BEYOND Vermont and California, feed-in tariff legislation and regulations are making inroads in several states and municipalities. For example, Gainesville, Florida and Washington State offer solar feed-in tariff programs. Gainesville is providing 20-year contracts at $0.32/kWh with program caps of 4 MW in 2009 and 2010. In February 2009, the Gainesville Regional Utilities announced it had already received sufficient applications to fulfill the 2009 cap.
Washington’s solar feed-in tariffs are less generous, paying only $0.15/kWh for 10-year contracts. Payments increase to $0.54/kWh if the panels are manufactured in state. The Washington State legislature is considering a full system of feed-in tariffs covering solar, wind, wave, tidal, biomass, biogas, geothermal and hydropower projects.

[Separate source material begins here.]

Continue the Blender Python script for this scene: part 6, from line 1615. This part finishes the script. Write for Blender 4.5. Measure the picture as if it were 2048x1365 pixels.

In Wisconsin, the Public Service Commission approved solar feed-in tariffs ranging from $0.30/kWh to $0.061/kWh, based on the utility. The Commission also opened an investigation into a broader system of Advanced Renewable Tariffs in January 2009. Meanwhile, several legislators have expressed in interest in sponsoring legislation, but are waiting for the summary and recommendations from the commission, says Larry Krom, program manager for biogas at Wisconsin Focus on Energy. “I think our next step is to find funding to do a better rate impact study.”
Feed-in tariff legislation in Minnesota is “dead for this year, but was held over by the committee chair for consideration next year,” says John Farrell, research associate at the Institute for Local Self Reliance in St. Paul. The current version of the bill is more of a pilot project for community-owned energy projects that would apply to about 20 percent of the state’s RPS standards.
In Hawaii, the Public Utilities Commission held hearings to consider feed-in tariffs in April 2009. Feed-in tariff legislation is also under consideration in a number of state legislatures including Maine, Indiana and Michigan.